* Task directions:
Transcribe the whole listing below without changing a word, but leave out every image.

* Data shown:
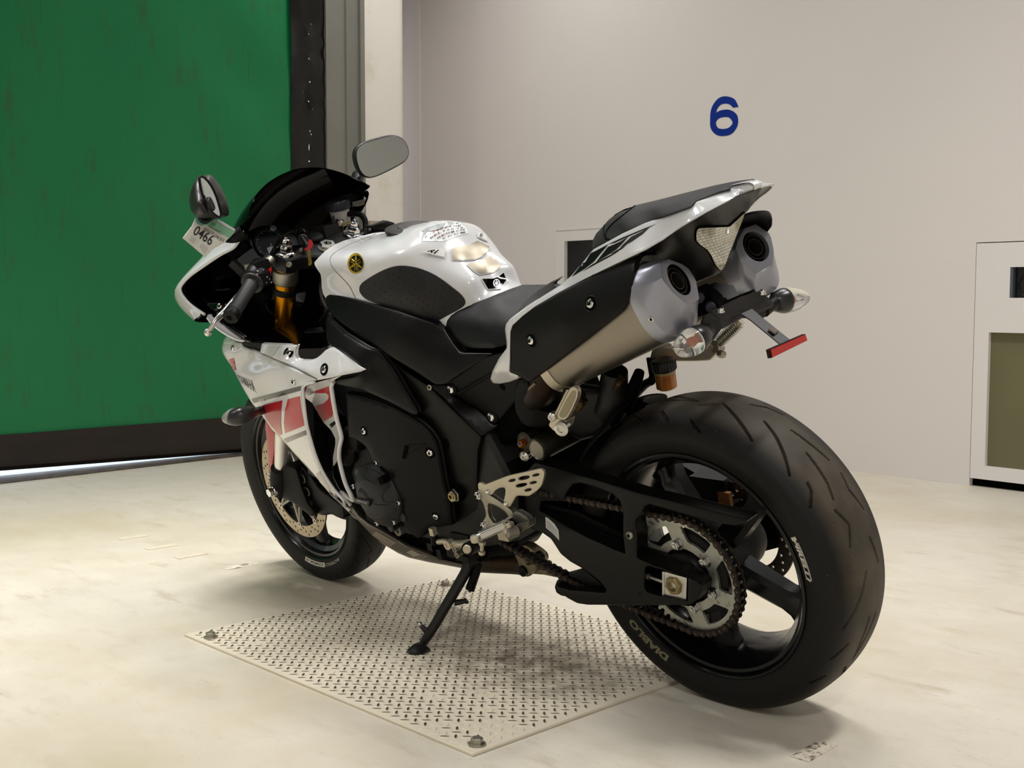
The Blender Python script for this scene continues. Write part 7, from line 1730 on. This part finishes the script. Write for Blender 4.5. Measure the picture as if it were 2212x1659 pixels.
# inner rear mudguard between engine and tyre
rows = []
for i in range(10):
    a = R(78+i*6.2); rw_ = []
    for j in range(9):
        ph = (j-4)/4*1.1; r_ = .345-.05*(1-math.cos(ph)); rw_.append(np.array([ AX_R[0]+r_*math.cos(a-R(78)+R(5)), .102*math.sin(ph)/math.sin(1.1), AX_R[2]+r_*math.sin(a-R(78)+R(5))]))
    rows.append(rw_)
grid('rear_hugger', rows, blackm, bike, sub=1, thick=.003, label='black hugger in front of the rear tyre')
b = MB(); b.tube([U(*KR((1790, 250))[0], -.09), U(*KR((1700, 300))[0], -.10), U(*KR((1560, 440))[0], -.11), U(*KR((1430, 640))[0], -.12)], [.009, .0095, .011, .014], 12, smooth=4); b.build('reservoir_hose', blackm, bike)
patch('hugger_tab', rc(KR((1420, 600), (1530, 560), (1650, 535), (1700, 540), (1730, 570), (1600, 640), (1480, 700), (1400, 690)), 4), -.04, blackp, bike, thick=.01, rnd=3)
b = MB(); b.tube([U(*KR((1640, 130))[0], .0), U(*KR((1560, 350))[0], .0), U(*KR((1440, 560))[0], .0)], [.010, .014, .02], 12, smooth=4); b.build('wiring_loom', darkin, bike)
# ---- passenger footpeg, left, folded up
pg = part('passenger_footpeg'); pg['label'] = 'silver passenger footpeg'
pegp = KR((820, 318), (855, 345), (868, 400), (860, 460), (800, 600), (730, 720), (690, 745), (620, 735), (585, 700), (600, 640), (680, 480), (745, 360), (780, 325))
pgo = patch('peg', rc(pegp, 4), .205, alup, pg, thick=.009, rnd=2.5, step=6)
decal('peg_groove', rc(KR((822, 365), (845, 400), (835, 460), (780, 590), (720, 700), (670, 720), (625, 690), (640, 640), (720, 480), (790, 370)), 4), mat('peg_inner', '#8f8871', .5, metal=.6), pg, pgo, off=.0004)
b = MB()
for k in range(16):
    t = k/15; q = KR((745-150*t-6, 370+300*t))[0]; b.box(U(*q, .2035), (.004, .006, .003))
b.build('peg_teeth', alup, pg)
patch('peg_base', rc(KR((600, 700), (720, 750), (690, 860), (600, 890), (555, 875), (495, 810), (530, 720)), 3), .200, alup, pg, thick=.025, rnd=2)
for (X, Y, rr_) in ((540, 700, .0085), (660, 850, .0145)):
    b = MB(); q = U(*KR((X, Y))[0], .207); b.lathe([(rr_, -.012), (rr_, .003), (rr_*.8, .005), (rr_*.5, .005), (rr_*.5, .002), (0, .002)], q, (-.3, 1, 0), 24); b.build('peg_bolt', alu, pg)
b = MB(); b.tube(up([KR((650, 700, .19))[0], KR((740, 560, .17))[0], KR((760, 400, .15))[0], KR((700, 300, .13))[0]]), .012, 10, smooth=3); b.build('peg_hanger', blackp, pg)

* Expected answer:
The Blender Python script for this scene continues. Write part 7, from line 1730 on. This part finishes the script. Write for Blender 4.5. Measure the picture as if it were 2212x1659 pixels.
# inner rear mudguard between engine and tyre
rows = []
for i in range(10):
    a = R(78+i*6.2); rw_ = []
    for j in range(9):
        ph = (j-4)/4*1.1; r_ = .345-.05*(1-math.cos(ph)); rw_.append(np.array([ AX_R[0]+r_*math.cos(a-R(78)+R(5)), .102*math.sin(ph)/math.sin(1.1), AX_R[2]+r_*math.sin(a-R(78)+R(5))]))
    rows.append(rw_)
grid('rear_hugger', rows, blackm, bike, sub=1, thick=.003, label='black hugger in front of the rear tyre')
b = MB(); b.tube([U(*KR((1790, 250))[0], -.09), U(*KR((1700, 300))[0], -.10), U(*KR((1560, 440))[0], -.11), U(*KR((1430, 640))[0], -.12)], [.009, .0095, .011, .014], 12, smooth=4); b.build('reservoir_hose', blackm, bike)
patch('hugger_tab', rc(KR((1420, 600), (1530, 560), (1650, 535), (1700, 540), (1730, 570), (1600, 640), (1480, 700), (1400, 690)), 4), -.04, blackp, bike, thick=.01, rnd=3)
b = MB(); b.tube([U(*KR((1640, 130))[0], .0), U(*KR((1560, 350))[0], .0), U(*KR((1440, 560))[0], .0)], [.010, .014, .02], 12, smooth=4); b.build('wiring_loom', darkin, bike)
# ---- passenger footpeg, left, folded up
pg = part('passenger_footpeg'); pg['label'] = 'silver passenger footpeg'
pegp = KR((820, 318), (855, 345), (868, 400), (860, 460), (800, 600), (730, 720), (690, 745), (620, 735), (585, 700), (600, 640), (680, 480), (745, 360), (780, 325))
pgo = patch('peg', rc(pegp, 4), .205, alup, pg, thick=.009, rnd=2.5, step=6)
decal('peg_groove', rc(KR((822, 365), (845, 400), (835, 460), (780, 590), (720, 700), (670, 720), (625, 690), (640, 640), (720, 480), (790, 370)), 4), mat('peg_inner', '#8f8871', .5, metal=.6), pg, pgo, off=.0004)
b = MB()
for k in range(16):
    t = k/15; q = KR((745-150*t-6, 370+300*t))[0]; b.box(U(*q, .2035), (.004, .006, .003))
b.build('peg_teeth', alup, pg)
patch('peg_base', rc(KR((600, 700), (720, 750), (690, 860), (600, 890), (555, 875), (495, 810), (530, 720)), 3), .200, alup, pg, thick=.025, rnd=2)
for (X, Y, rr_) in ((540, 700, .0085), (660, 850, .0145)):
    b = MB(); q = U(*KR((X, Y))[0], .207); b.lathe([(rr_, -.012), (rr_, .003), (rr_*.8, .005), (rr_*.5, .005), (rr_*.5, .002), (0, .002)], q, (-.3, 1, 0), 24); b.build('peg_bolt', alu, pg)
b = MB(); b.tube(up([KR((650, 700, .19))[0], KR((740, 560, .17))[0], KR((760, 400, .15))[0], KR((700, 300, .13))[0]]), .012, 10, smooth=3); b.build('peg_hanger', blackp, pg)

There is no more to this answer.